Millionaire from Colaba in Chembur beggars’ home

Excerpt from Mid-Day.com, on July 31, 2010 : Read Full Article

He had stepped out of home to go to the bank. Instead, he landed in a home for beggars, thanks to the unnecessary and extra concern shown by a policeman.

Colaba resident Robert D’souza (62), who is visually challenged, was picked up by a police constable in the first week of this month and, much against D’souza’s wishes, taken to the Beggars’ Home in Chembur.

The beggars’ home is, as its name suggests, a charitable home that takes cares of mendicants.

“That morning, I was passing by Cusrow Baug in Colaba, to go Central Bank’s Fort branch. I am blind and also have a wound,” said D’souza.

“With a walking stick for support, I was requesting passers-by to help me to the bus stop when a sturdy hand grabbed me by the arm and dragged into a waiting vehicle.” D’souza said no questions were asked and before he knew it he was taken to the home for beggars. “How right is it on the part of the police to do such a thing?” he asks staring into nothingness.
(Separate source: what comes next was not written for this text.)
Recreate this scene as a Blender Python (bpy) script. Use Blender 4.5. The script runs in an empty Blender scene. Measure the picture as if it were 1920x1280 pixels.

This is the second such case of a man who is not a beggar but is being forced to live in a beggars’ home.

D’souza, a bachelor, has since been moved out of the home for beggars and has now been shifted to a home for dying destitute persons at Tagore Nagar in Vikhroli.

“Life at the beggars’ home was a nightmare. We were treated worse than prisoners and the food served was not meant for human beings,” D’souza told MiD DAY. “We were served half-cooked rice, a watery dal and boiled brinjal for lunch and dinner.”

This was in sharp contrast to the daily diet regimen that this former employee of a multinational firm was used to in the comforts of his home. “My daily diet comprised a chocolate-flavoured milk drink, sweet corn soup and bread.”

D’souza is annoyed at the constable who mistook him for a beggar and took him to the charity home. Life was always a bed of roses for D’souza till his mother, Mariya, passed away 17 years ago.